The native plugins have each a different way of binding to Unity C# code.
Windows and iOS plugins must expose C functions that are manually bound to C# static methods. Together those C functions form an API which is exist specifically to be used from Unity. They make use of the C++ and Objective-C classes of their respective plugins
For Android plugins, Unity offers C# proxy classes that automatically bind to Java classes, so there is no need to build an API specific for Unity.
Each native plugin has a C# {PlatformName}NativeInterfaceImpl class counterpart in Unity. They handle all the requirements for achieving proper code and data marshaling (which is the exchange of execution flow and data between plugins and Unity) for their platform.
The NativeInterface static class gives a single entry point to the plugins functionalities for the Unity developer regardless of the platform. It instantiates the correct {PlatformName}NativeInterfaceImpl at runtime and simply forwards calls to it.
Bluetooth scanning results are returned in JSON format by the plugins. The Unity JSON library is used for parsing the data into a NativeAdvertisementDataJson instance, which content is then stored in a ScannedPeripheral instance.
The later represents a Bluetooth Low Energy (BLE) peripheral that was scanned at a certain point in time. It is then used by the software to identify a specific peripheral when trying to connect to one, whether using the NativeInterface or the Central classes.
The chart below shows those different layers:
When dealing with Bluetooth Low Energy (BLE) peripherals and specifically Pixels, one may want to subscribe to events for being notified of a state change (like a die being rolled).
The chart below shows the workflow of subscribing to Pixels events and reading their associated data.
The software must first scan for peripherals to identify which one to connect to. A Pixel dice advertise specific BLE services and thus can be easily filtered out during a scan.
Once a die is found, the software may connect to it. Upon success it can subscribe to the characteristic (a BLE communication channel) that notifies of rolling dice events.
It may also write to another characteristic to send messages to the die and, for example, request its current state (which face is up, battery level, etc.).
When the die is rolled (or upon other events), the characteristic value (its data) is changed to reflect that event. The software is the notified of this change through the subscription and can process the event data accordingly.
The chart below presents the execution flow of code when connecting to a peripheral.

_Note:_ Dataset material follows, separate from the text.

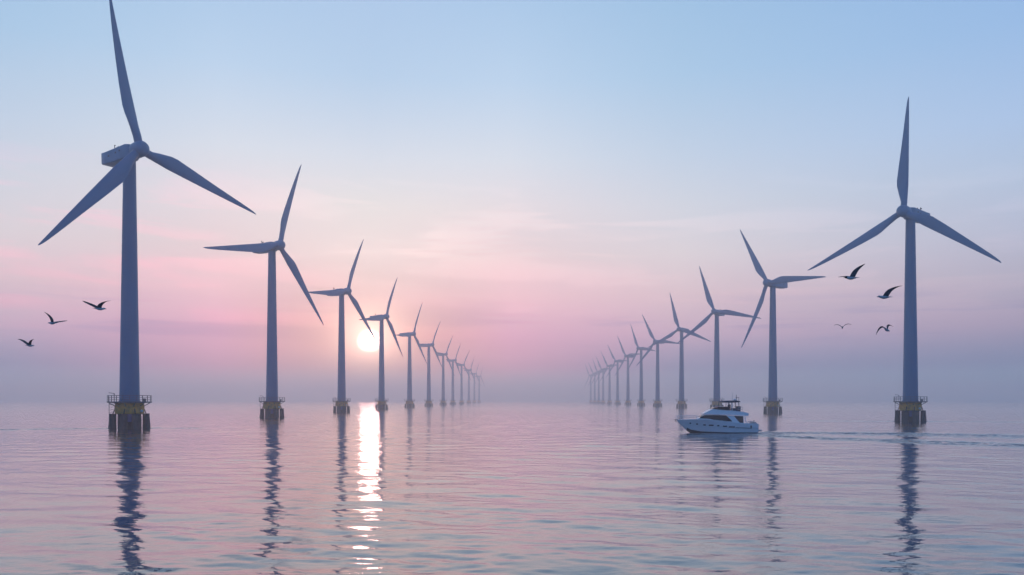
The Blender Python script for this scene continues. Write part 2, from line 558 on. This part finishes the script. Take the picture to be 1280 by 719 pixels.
def blade_mesh():
    bm = bmesh.new()
    S = [0.0, .025, .05, .085, .12, .16, .20, .25, .32, .4, .5, .6, .7, .8, .88, .94, .975, 1.0]
    rings = []
    n = 20
    for s in S:
        ch = interp(s, [0, .05, .12, .22, .4, .6, .8, .93, .98, 1], [1.95, 1.95, 2.75, 3.75, 3.1, 2.25, 1.42, .82, .46, .18])
        le = interp(s, [0, .05, .2, 1], [.975, .975, 1.05, .14])
        tr = interp(s, [0, .05, .12, .22, .4, 1], [1, 1, .62, .33, .24, .15])
        tw = R(interp(s, [0, .1, .25, .6, 1], [16, 15, 10, 4, 0]))
        rd = interp(s, [.05, .2], [1, 0])      # round root blends to an aerofoil
        ring = []
        for i in range(n):
            a = 2 * math.pi * i / n
            u = (1 + math.cos(a)) / 2           # 1 at the leading edge
            ex = le - ch * (1 - u)
            half = ch * tr / 2
            circ = half * math.sin(a)
            c = 1 - u
            foil = half * 1.9 * (math.sqrt(max(c, 0)) * 1.05 - .35 * c - .7 * c * c) * (1 if math.sin(a) >= 0 else -.75)
            ey = circ * rd + foil * (1 - rd)
            px = ex * math.cos(tw) - ey * math.sin(tw)
            py = ex * math.sin(tw) + ey * math.cos(tw)
            bend = -1.2 * s * s
            ring.append((px, py + bend, 1.3 + s * (BLADE_R - 1.3)))
        rings.append(ring)
    loft(bm, rings)
    return bm

def rrect(w, h, cx, cz, r, y, n=4):
    pts = []
    for qx, qz, a0 in ((1, 1, 0), (-1, 1, 90), (-1, -1, 180), (1, -1, 270)):
        for k in range(n + 1):
            a = R(a0 + 90 * k / n)
            pts.append((cx + qx * (w / 2 - r) + r * math.cos(a), y, cz + qz * (h / 2 - r) + r * math.sin(a)))
    return pts

def nacelle_mesh():
    bm = bmesh.new()
    rings = [rrect(2.9, 2.9, 0, 0, .9, -2.15), rrect(3.3, 3.3, 0, 0, .7, -1.7), rrect(3.6, 3.5, 0, .02, .3, -.6),
             rrect(3.6, 3.3, 0, .02, .26, 4.6), rrect(3.55, 3.1, 0, .1, .26, 7.8), rrect(3.45, 3.0, 0, .25, .3, 9.6), rrect(3.1, 2.6, 0, .3, .35, 9.9)]
    loft(bm, rings)
    return bm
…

The connect method of Central (or NativeInterface) is called by the software. It takes an instance of a ScannedPeripheral as an argument. The call is then forwarded to the appropriate {PlatformName}NativeInterfaceImpl instance which handles the technical details of marshaling it to the native plugin.
When running on Windows or iOS, the C connect function is called through marshaling, which in turn retrieves the correct C++ Peripheral or Objective-C SGBlePeripheralQueue instance and calls its connect method.

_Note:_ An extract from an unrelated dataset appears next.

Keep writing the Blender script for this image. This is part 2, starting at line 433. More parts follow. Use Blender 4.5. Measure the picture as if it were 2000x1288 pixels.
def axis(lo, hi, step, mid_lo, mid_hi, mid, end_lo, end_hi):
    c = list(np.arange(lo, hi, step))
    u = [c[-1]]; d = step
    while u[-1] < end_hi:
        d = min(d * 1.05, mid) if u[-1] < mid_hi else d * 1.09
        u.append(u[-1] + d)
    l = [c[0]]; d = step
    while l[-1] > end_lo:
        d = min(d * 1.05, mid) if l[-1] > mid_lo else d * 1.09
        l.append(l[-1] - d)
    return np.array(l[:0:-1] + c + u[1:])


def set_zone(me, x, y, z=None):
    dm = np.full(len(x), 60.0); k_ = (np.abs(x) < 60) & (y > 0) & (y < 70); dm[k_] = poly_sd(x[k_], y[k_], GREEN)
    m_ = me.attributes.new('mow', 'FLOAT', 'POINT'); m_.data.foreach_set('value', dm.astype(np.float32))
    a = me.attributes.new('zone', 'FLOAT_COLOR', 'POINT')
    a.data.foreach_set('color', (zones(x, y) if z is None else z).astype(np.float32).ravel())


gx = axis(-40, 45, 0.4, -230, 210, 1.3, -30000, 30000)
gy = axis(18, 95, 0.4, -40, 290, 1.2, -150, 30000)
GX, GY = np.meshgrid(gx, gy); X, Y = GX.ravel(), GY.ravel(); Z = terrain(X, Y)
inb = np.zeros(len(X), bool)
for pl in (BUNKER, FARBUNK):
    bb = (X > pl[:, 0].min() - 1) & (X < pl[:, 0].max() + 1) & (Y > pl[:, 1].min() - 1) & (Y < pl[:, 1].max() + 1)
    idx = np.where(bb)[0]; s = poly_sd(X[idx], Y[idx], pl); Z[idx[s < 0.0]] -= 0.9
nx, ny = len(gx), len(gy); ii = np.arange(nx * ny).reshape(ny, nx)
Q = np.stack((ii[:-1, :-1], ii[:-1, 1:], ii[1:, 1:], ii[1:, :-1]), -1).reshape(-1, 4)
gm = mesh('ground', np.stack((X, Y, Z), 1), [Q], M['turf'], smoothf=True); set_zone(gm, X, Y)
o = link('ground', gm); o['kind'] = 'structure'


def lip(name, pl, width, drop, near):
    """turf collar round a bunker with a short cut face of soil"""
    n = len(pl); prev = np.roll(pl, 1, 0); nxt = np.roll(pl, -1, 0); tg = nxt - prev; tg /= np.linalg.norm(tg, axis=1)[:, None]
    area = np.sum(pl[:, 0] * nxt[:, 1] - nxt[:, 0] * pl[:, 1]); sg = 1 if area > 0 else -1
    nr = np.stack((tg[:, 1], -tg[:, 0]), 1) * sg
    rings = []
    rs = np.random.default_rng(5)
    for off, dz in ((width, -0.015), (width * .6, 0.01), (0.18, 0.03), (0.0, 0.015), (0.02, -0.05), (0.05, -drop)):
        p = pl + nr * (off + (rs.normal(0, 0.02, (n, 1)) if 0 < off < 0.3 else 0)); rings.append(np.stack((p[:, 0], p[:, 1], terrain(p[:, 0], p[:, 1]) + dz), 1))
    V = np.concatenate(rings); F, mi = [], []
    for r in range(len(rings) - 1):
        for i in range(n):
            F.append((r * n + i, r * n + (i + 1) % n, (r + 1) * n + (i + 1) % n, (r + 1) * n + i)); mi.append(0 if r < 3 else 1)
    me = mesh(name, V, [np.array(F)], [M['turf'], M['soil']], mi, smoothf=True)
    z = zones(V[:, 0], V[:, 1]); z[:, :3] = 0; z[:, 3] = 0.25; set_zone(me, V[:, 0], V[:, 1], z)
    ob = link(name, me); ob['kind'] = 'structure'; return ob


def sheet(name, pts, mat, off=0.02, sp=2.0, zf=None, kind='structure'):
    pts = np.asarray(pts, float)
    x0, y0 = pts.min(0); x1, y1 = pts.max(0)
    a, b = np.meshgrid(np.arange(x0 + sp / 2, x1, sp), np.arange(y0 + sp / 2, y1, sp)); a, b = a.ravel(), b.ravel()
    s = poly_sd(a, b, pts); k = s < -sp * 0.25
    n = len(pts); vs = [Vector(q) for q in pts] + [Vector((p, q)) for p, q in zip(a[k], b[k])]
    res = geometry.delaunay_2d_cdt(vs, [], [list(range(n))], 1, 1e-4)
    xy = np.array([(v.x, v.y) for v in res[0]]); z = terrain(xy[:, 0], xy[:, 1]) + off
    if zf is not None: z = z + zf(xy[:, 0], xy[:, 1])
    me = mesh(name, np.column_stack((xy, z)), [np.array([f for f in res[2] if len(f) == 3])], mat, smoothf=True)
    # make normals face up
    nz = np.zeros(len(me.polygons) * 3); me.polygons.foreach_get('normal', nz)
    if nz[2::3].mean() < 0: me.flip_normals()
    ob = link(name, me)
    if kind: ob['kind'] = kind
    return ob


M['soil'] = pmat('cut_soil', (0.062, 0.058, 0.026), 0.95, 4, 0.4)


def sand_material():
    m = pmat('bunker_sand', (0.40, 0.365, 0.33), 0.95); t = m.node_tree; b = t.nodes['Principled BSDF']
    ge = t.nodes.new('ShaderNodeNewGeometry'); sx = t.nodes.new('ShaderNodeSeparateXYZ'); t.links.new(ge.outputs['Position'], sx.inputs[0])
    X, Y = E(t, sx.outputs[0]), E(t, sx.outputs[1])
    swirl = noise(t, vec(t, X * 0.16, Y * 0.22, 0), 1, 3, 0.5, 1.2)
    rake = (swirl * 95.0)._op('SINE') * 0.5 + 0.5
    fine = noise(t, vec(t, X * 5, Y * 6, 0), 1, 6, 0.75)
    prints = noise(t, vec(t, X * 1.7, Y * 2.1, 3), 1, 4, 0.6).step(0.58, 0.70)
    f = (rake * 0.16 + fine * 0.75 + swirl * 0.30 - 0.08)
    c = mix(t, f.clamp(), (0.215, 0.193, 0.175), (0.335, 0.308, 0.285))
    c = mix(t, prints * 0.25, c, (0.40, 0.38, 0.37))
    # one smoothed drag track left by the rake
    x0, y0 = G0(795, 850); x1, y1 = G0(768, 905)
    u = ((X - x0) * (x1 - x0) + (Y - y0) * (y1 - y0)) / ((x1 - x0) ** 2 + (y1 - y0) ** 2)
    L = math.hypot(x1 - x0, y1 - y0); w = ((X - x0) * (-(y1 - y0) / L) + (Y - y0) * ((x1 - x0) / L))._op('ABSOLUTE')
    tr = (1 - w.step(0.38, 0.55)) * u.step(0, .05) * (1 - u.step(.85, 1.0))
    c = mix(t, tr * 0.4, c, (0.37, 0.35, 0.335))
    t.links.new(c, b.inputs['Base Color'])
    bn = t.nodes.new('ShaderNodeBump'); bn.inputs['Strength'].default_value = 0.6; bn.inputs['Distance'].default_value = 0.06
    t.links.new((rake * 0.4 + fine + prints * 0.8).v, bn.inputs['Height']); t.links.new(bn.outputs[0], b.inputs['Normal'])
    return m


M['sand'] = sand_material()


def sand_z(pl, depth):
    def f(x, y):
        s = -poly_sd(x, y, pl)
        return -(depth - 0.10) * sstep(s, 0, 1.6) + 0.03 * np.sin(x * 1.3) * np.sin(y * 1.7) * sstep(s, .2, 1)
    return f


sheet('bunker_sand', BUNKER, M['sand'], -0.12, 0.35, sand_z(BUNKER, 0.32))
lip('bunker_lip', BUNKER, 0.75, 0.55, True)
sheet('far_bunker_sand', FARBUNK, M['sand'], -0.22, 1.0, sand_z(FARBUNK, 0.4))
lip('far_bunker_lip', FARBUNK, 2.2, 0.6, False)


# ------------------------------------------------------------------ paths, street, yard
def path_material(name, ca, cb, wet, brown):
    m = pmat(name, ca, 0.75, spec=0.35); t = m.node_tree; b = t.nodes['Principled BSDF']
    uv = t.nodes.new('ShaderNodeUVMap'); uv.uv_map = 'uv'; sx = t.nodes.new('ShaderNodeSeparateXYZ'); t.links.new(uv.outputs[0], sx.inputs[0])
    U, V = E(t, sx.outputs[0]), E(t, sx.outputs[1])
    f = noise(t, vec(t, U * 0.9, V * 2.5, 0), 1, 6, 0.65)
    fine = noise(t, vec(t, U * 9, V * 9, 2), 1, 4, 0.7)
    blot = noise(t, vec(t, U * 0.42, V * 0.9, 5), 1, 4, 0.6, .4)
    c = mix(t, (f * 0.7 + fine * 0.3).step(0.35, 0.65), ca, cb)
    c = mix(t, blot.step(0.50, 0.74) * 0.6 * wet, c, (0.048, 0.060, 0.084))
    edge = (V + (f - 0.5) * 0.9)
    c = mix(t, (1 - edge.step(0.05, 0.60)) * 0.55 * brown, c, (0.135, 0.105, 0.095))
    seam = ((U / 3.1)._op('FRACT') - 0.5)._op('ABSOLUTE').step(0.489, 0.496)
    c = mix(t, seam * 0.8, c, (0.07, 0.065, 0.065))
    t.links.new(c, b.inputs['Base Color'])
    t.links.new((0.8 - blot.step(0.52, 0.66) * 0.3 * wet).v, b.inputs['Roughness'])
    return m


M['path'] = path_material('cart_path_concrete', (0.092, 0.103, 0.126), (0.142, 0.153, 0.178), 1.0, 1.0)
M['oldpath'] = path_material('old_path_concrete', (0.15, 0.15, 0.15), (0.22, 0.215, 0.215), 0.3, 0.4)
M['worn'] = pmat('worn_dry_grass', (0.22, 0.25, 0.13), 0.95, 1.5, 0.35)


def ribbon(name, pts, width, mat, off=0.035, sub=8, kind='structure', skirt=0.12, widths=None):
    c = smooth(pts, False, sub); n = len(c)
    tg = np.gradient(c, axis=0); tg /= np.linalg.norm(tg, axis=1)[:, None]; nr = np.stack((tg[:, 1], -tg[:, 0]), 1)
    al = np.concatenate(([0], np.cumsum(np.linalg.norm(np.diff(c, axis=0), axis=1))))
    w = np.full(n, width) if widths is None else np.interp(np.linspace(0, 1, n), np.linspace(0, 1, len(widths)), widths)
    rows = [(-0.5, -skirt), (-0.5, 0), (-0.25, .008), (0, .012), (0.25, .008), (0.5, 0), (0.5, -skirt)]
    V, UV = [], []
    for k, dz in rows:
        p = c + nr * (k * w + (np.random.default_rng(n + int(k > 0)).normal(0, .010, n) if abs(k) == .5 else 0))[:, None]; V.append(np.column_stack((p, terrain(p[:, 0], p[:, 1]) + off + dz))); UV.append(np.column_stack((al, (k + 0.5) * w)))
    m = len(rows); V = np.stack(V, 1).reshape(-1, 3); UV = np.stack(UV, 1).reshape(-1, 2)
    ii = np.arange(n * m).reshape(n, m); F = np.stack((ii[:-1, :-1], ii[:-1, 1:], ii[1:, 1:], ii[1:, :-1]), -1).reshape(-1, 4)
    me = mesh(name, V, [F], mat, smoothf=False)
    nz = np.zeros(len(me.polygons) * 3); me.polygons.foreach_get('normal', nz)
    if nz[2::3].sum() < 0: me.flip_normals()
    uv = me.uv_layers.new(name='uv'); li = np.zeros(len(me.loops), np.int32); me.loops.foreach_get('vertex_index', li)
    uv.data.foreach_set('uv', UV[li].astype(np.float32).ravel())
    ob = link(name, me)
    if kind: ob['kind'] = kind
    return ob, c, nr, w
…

When running on Android, the correct Java Peripheral object is directly retrieved in C# and its connect method is invoked from Unity.
Connecting to a peripheral and most other BLE requests are asynchronous. While such calls return almost immediately, the Operating System continues processing the request on a background thread and execute a callback to notify of its outcome.

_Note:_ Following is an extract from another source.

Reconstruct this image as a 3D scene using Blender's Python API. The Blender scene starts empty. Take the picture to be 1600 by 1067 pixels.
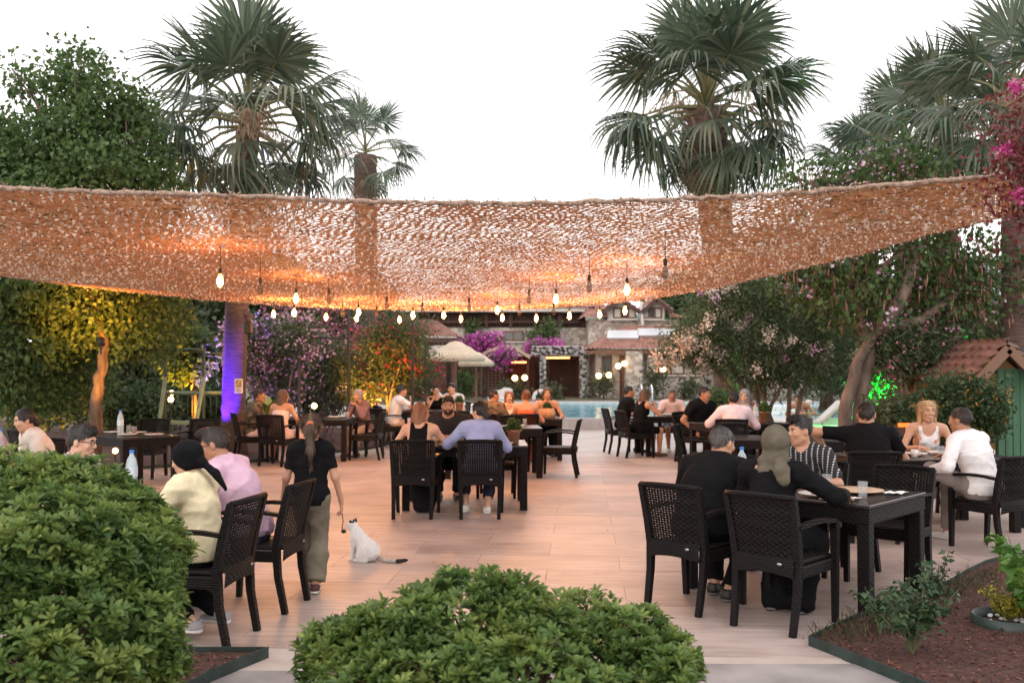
import bpy, math, random
import numpy as np
from mathutils import Vector, Matrix
SC = bpy.context.scene
COL = SC.collection
# ---------------------------------------------------------------- camera
F_PX, HOR = 1556.0, 575.0                      # focal length and horizon row of the 1600 x 1067 photograph
CAM_H = 1.65
PITCH = math.atan((HOR - 533.5) / F_PX)
cam_d = bpy.data.cameras.new('camera'); cam = bpy.data.objects.new('camera', cam_d); COL.objects.link(cam)
cam_d.sensor_width = 36.0; cam_d.lens = F_PX / 1600 * 36.0
cam_d.clip_start = 0.05; cam_d.clip_end = 2000
cam.location = (0, 0, CAM_H); cam.rotation_euler = (math.pi/2 + PITCH, 0, 0)
cam_d.dof.use_dof = True; cam_d.dof.focus_distance = 7.6; cam_d.dof.aperture_fstop = 3.2
SC.camera = cam
# ---------------------------------------------------------------- sky, sun, exposure
wd = bpy.data.worlds.new('World'); SC.world = wd; wd.use_nodes = True
nt = wd.node_tree; bg = nt.nodes['Background']
sky = nt.nodes.new('ShaderNodeTexSky'); sky.sky_type = 'NISHITA'; sky.sun_disc = False
SUN_EL, SUN_ROT = math.radians(8), math.radians(205)
sky.sun_elevation = SUN_EL; sky.sun_rotation = SUN_ROT; sky.dust_density = 2.0; sky.ozone_density = 1.0
mx = nt.nodes.new('ShaderNodeMixRGB'); mx.blend_type = 'MIX'; mx.inputs[0].default_value = 0.80
mx.inputs[2].default_value = (14.2, 13.7, 13.6, 1)        # pale dusk overcast
nt.links.new(sky.outputs[0], mx.inputs[1]); nt.links.new(mx.outputs[0], bg.inputs[0])
bg.inputs[1].default_value = 0.115
sun_d = bpy.data.lights.new('sun', 'SUN'); sun_d.energy = 0.5; sun_d.angle = math.radians(30); sun_d.color = (1, .86, .76)
sun = bpy.data.objects.new('sun', sun_d); COL.objects.link(sun)
_sd = Vector((math.sin(SUN_ROT)*math.cos(SUN_EL), math.cos(SUN_ROT)*math.cos(SUN_EL), math.sin(SUN_EL)))
sun.rotation_euler = _sd.to_track_quat('Z', 'Y').to_euler()
SC.view_settings.view_transform = 'Standard'; SC.view_settings.look = 'None'
SC.view_settings.exposure = 0.64; SC.view_settings.gamma = 1.0
SC.render.engine = 'CYCLES'
SC.cycles.use_denoising = True
SC.cycles.max_bounces = 7; SC.cycles.diffuse_bounces = 3; SC.cycles.glossy_bounces = 3
SC.cycles.transmission_bounces = 4; SC.cycles.transparent_max_bounces = 12
SC.cycles.sample_clamp_indirect = 4.0
SC.cycles.use_light_tree = True
# ---------------------------------------------------------------- pixel -> place
_c, _s = math.cos(PITCH), math.sin(PITCH)
def ray(px, py):
    x, y = (px-800)/F_PX, -(py-533.5)/F_PX
    return Vector((x, _c - y*_s, _s + y*_c))
def W(px, py, D):                               # the point seen at that pixel, D metres ahead
    r = ray(px, py); r = r*(D/r.y); return Vector((r.x, r.y, CAM_H + r.z))
def G(px, py, z=0.0):                           # the point of the level z seen at that pixel
    r = ray(px, py); t = (z-CAM_H)/r.z; return Vector((r.x*t, r.y*t, z))
# ---------------------------------------------------------------- materials
MATS = {}
def _nodes(name):
    m = bpy.data.materials.new(name); m.use_nodes = True
    return m, m.node_tree, m.node_tree.nodes['Principled BSDF']
def c4(c): return (c[0], c[1], c[2], 1)
def mat(name, col, rough=.6, col2=None, scale=8, detail=4, bump=0, bscale=None, metal=0, spec=.5, emit=None, estr=0,
        stretch=None, objvar=0, alpha=None, coat=0, sheen=0, kind='noise', tcoord='Object', lo=.35, hi=.65, sss=0):
    if name in MATS: return MATS[name]
    m, t, b = _nodes(name); N = t.nodes; L = t.links
    b.inputs['Roughness'].default_value = rough; b.inputs['Metallic'].default_value = metal
    b.inputs['Specular IOR Level'].default_value = spec
    b.inputs['Base Color'].default_value = c4(col)
    if coat: b.inputs['Coat Weight'].default_value = coat
    if sheen: b.inputs['Sheen Weight'].default_value = sheen
    if sss:
        b.inputs['Subsurface Weight'].default_value = sss; b.inputs['Subsurface Radius'].default_value = (.012, .005, .003)
        b.inputs['Subsurface Scale'].default_value = 1
    if emit: b.inputs['Emission Color'].default_value = c4(emit); b.inputs['Emission Strength'].default_value = estr
    if alpha is not None: b.inputs['Alpha'].default_value = alpha
    vec = None
    if col2 or bump:
        tc = N.new('ShaderNodeTexCoord'); vec = tc.outputs[tcoord]
        if stretch:
            mp = N.new('ShaderNodeMapping'); mp.inputs['Scale'].default_value = stretch
            L.new(vec, mp.inputs[0]); vec = mp.outputs[0]
    last = None
    if col2:
        if kind == 'vor':
            tx = N.new('ShaderNodeTexVoronoi'); tx.inputs['Scale'].default_value = scale; L.new(vec, tx.inputs['Vector']); o = tx.outputs['Color']
            sp = N.new('ShaderNodeSeparateColor'); L.new(o, sp.inputs[0]); o = sp.outputs[0]
        else:
            tx = N.new('ShaderNodeTexNoise'); tx.inputs['Scale'].default_value = scale; tx.inputs['Detail'].default_value = detail
            L.new(vec, tx.inputs['Vector']); o = tx.outputs['Fac']
        r = N.new('ShaderNodeValToRGB'); r.color_ramp.elements[0].color = c4(col); r.color_ramp.elements[1].color = c4(col2)
        r.color_ramp.elements[0].position = lo; r.color_ramp.elements[1].position = hi
        L.new(o, r.inputs[0]); last = r.outputs[0]
    if objvar:
        oi = N.new('ShaderNodeObjectInfo'); hs = N.new('ShaderNodeHueSaturation')
        if last: L.new(last, hs.inputs['Color'])
        else: hs.inputs['Color'].default_value = c4(col)
        ma = N.new('ShaderNodeMapRange'); ma.inputs[3].default_value = 1-objvar; ma.inputs[4].default_value = 1+objvar
        L.new(oi.outputs['Random'], ma.inputs[0]); L.new(ma.outputs[0], hs.inputs['Value']); last = hs.outputs[0]
    if last: L.new(last, b.inputs['Base Color'])
    if bump:
        bt = N.new('ShaderNodeTexNoise'); bt.inputs['Scale'].default_value = bscale or scale*3; bt.inputs['Detail'].default_value = 5
        L.new(vec, bt.inputs['Vector']); bp = N.new('ShaderNodeBump'); bp.inputs['Strength'].default_value = bump; bp.inputs['Distance'].default_value = .02
        L.new(bt.outputs['Fac'], bp.inputs['Height']); L.new(bp.outputs[0], b.inputs['Normal'])
    MATS[name] = m
    return m
def leaf_mat(name, a, b_, c, trans=.35, rough=.45):
    """leaf colour from the per-leaf value 'rnd', part of the light passes through the blade"""
    if name in MATS: return MATS[name]
    m, t, b = _nodes(name); N = t.nodes; L = t.links
    at = N.new('ShaderNodeAttribute'); at.attribute_name = 'rnd'
    r = N.new('ShaderNodeValToRGB'); r.color_ramp.elements[0].color = c4(a); r.color_ramp.elements[1].color = c4(c)
    e = r.color_ramp.elements.new(.55); e.color = c4(b_)
    L.new(at.outputs['Fac'], r.inputs[0]); L.new(r.outputs[0], b.inputs['Base Color']); b.inputs['Roughness'].default_value = rough
    b.inputs['Specular IOR Level'].default_value = .35
    tr = N.new('ShaderNodeBsdfTranslucent'); L.new(r.outputs[0], tr.inputs[0])
    ms = N.new('ShaderNodeMixShader'); ms.inputs[0].default_value = trans
    L.new(b.outputs[0], ms.inputs[1]); L.new(tr.outputs[0], ms.inputs[2]); L.new(ms.outputs[0], N['Material Output'].inputs[0])
    MATS[name] = m
    return m
def emat(name, col, strength):
    if name in MATS: return MATS[name]
    m = bpy.data.materials.new(name); m.use_nodes = True; t = m.node_tree; t.nodes.remove(t.nodes['Principled BSDF'])
    e = t.nodes.new('ShaderNodeEmission'); e.inputs[0].default_value = c4(col); e.inputs[1].default_value = strength
    t.links.new(e.outputs[0], t.nodes['Material Output'].inputs[0]); MATS[name] = m
    return m
def glass_mat(name, col, amount=.75, rough=.05, emit=None, estr=0):
    """thin clear sheet: mostly lets light pass, the rest is a glossy coloured skin"""
    if name in MATS: return MATS[name]
    m, t, b = _nodes(name); N = t.nodes; L = t.links
    b.inputs['Base Color'].default_value = c4(col); b.inputs['Roughness'].default_value = rough
    if emit: b.inputs['Emission Color'].default_value = c4(emit); b.inputs['Emission Strength'].default_value = estr
    tr = N.new('ShaderNodeBsdfTransparent'); ms = N.new('ShaderNodeMixShader'); ms.inputs[0].default_value = 1-amount
    L.new(tr.outputs[0], ms.inputs[1]); L.new(b.outputs[0], ms.inputs[2]); L.new(ms.outputs[0], N['Material Output'].inputs[0])
    MATS[name] = m
    return m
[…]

Such callbacks are then processed by the native code and forwarded back to the C# code through marshalling. Finally the proper C# handler is invoked with the request result.
Each native plugin implements classes that offer a simplified access to Bluetooth Low Energy features. Those classes are designed to be as consistent as possible across the different platforms while still staying true to their platform specific APIs and coding style.
This makes it possible to both have a similar workflow for the different platforms while retaining access to some of their unique features.
See the Modules documentation to get a more in depth description of the Windows, iOS and Android native implementations.